Niemiecki koncern energetyczny RWE w sądzie arbitrażowym będzie walczyć z Gazpromem o obniżkę cen gazu sprowadzanego z Rosji.
Już w marcu RWE informowało, że negocjuje obniżkę cen gazu z Rosji dostarczanego do Transgazu - czeskiej spółki niemieckiego koncernu.
W długoterminowych kontraktach Gazpromu cena gazu zależy od cen ropy naftowej i jest dostosowywana do nich z opóźnieniem dwóch do trzech kwartałów. Ten system stracił sens w 2009 r., kiedy z powodu kryzysu zmalał popyt na gaz, a jednocześnie spadły ceny ropy. Tymczasem ceny rosyjskiego gazu były rekordowo wysokie, bo odzwierciedlały rekordowo wysokie ceny ropy w 2008 r.
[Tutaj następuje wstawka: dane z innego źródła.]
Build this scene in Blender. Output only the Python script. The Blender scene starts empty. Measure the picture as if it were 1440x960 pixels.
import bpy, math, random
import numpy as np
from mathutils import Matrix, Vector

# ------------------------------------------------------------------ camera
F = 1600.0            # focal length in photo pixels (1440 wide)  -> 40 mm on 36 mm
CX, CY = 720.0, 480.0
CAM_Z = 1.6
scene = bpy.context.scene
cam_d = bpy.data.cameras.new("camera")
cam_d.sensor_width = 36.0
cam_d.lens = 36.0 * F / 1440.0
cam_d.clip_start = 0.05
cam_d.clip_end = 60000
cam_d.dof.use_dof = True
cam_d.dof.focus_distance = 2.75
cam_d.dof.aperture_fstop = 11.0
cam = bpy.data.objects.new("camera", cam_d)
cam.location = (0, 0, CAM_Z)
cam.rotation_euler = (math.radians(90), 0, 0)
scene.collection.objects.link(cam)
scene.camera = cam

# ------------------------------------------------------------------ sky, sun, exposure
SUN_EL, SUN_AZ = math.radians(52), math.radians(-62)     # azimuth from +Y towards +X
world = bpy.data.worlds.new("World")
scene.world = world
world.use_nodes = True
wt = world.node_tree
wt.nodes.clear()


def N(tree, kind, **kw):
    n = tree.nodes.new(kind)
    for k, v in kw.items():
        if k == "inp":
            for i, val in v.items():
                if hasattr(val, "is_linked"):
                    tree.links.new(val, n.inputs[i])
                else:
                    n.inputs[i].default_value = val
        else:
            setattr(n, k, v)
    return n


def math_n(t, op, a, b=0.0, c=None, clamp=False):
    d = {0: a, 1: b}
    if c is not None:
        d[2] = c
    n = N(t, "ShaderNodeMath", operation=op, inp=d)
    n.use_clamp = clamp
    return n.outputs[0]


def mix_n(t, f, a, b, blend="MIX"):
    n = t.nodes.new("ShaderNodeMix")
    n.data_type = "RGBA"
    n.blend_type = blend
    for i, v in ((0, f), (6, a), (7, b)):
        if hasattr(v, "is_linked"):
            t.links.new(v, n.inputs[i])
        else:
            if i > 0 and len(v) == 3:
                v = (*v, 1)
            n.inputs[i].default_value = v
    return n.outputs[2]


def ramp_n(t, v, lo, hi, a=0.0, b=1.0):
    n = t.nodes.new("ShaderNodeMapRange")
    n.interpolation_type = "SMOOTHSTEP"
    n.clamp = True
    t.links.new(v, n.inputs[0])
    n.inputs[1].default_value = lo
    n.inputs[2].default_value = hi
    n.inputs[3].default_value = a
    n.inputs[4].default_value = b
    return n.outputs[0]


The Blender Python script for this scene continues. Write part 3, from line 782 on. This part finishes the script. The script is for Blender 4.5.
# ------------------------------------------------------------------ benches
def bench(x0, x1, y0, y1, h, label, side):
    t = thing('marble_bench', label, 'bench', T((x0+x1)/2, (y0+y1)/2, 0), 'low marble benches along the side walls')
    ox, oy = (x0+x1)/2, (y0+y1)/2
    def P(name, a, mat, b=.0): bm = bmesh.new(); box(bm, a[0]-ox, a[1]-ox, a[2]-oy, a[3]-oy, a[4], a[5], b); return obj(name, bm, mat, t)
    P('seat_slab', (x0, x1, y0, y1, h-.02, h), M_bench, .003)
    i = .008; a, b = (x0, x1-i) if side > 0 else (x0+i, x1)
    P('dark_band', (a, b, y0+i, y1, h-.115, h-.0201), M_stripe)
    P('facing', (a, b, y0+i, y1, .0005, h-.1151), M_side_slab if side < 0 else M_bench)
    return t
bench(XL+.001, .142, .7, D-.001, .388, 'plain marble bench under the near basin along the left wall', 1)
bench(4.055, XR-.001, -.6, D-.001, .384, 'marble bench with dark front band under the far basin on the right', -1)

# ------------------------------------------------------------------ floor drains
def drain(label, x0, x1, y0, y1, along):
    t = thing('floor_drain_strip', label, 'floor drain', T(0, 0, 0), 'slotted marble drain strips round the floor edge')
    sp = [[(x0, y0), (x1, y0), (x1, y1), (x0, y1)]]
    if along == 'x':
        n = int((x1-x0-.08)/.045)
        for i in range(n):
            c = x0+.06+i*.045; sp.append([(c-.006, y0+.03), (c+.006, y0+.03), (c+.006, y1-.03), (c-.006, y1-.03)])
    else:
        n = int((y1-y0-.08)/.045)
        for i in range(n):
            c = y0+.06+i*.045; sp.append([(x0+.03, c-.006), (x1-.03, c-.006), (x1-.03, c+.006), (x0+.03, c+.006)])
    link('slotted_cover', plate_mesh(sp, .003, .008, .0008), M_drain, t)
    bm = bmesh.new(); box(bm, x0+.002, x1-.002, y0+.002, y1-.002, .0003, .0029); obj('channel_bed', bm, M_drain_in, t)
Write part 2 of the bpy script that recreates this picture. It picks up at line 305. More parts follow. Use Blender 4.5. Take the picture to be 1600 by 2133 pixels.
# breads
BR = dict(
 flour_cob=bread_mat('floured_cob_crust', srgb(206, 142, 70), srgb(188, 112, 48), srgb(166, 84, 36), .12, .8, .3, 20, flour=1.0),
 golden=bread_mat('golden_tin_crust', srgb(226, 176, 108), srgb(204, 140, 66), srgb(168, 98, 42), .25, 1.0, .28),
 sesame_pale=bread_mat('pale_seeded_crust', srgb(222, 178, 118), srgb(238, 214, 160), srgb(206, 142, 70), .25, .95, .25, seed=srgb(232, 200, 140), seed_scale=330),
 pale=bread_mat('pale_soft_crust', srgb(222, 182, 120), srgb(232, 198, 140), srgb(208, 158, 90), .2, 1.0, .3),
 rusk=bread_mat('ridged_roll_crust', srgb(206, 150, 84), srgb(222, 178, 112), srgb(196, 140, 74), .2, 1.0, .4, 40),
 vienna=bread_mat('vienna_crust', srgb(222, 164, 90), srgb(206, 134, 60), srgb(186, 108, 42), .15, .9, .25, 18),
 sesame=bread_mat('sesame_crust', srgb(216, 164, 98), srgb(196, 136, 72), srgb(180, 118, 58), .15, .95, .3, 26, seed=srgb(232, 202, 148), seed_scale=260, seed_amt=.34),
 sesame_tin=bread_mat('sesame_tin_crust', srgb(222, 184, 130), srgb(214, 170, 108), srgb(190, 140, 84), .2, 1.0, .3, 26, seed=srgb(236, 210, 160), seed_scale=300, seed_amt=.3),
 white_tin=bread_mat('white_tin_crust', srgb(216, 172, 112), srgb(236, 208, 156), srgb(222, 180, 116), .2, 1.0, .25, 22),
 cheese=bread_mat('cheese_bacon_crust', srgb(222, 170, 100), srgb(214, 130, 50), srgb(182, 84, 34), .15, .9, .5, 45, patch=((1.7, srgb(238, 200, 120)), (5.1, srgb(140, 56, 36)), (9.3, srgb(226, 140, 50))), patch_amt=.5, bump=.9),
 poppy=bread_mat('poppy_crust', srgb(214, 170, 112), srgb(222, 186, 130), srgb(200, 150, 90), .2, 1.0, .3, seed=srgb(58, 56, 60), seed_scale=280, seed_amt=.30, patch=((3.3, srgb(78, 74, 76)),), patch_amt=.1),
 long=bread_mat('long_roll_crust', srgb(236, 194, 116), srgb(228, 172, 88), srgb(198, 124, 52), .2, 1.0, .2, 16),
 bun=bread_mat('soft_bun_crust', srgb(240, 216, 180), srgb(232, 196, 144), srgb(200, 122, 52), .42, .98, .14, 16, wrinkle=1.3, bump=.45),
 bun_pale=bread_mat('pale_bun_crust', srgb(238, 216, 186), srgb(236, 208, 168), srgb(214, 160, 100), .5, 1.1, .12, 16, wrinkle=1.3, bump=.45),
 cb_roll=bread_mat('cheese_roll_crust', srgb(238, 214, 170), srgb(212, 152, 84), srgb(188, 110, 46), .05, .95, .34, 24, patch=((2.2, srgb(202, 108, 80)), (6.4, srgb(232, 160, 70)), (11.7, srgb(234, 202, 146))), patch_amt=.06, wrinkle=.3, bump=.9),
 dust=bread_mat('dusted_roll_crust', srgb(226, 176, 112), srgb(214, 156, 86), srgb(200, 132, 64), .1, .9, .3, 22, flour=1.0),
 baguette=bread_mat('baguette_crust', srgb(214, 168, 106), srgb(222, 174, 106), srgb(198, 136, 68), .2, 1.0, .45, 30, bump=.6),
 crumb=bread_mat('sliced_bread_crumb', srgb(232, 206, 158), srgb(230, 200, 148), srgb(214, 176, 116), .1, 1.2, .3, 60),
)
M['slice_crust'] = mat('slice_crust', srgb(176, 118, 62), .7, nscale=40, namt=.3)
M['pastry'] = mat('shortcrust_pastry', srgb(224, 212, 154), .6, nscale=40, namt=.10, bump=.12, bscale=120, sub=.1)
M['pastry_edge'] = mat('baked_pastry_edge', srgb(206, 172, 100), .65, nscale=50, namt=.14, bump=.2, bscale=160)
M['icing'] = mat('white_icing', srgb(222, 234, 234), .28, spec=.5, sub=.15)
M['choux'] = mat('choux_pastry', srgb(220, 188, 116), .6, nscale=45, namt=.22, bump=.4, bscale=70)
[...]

Jednocześnie na gazowym rynku pojawiło się dużo skroplonego gazu, nawet o połowę tańszego od surowca z Rosji. W tej sytuacji zachodnie koncerny energetyczne do maksimum ograniczyły zakupy od Gazpromu. Walcząc o utrzymanie rynku, Rosjanie przyznali praktycznie wszystkim klientom z Europy Zachodniej rabaty 10-15 proc. To nie zadowoliło zachodnich koncernów. Już w zeszłym roku włoska firma Edison zaskarżyła do arbitrażu spółkę zależną Gazpromu, gdy odmówiła obniżki cen.
Według danych Gazpromu ogłoszonych przez Interfax w 2010 r. za 1 tys. m sześc. rosyjskiego gazu Polska płaciła 331 dol., a Niemcy - tylko 271 dol. Ale dopiero w marcu PGNiG zaczęło negocjacje z Gazpromem w sprawie obniżki.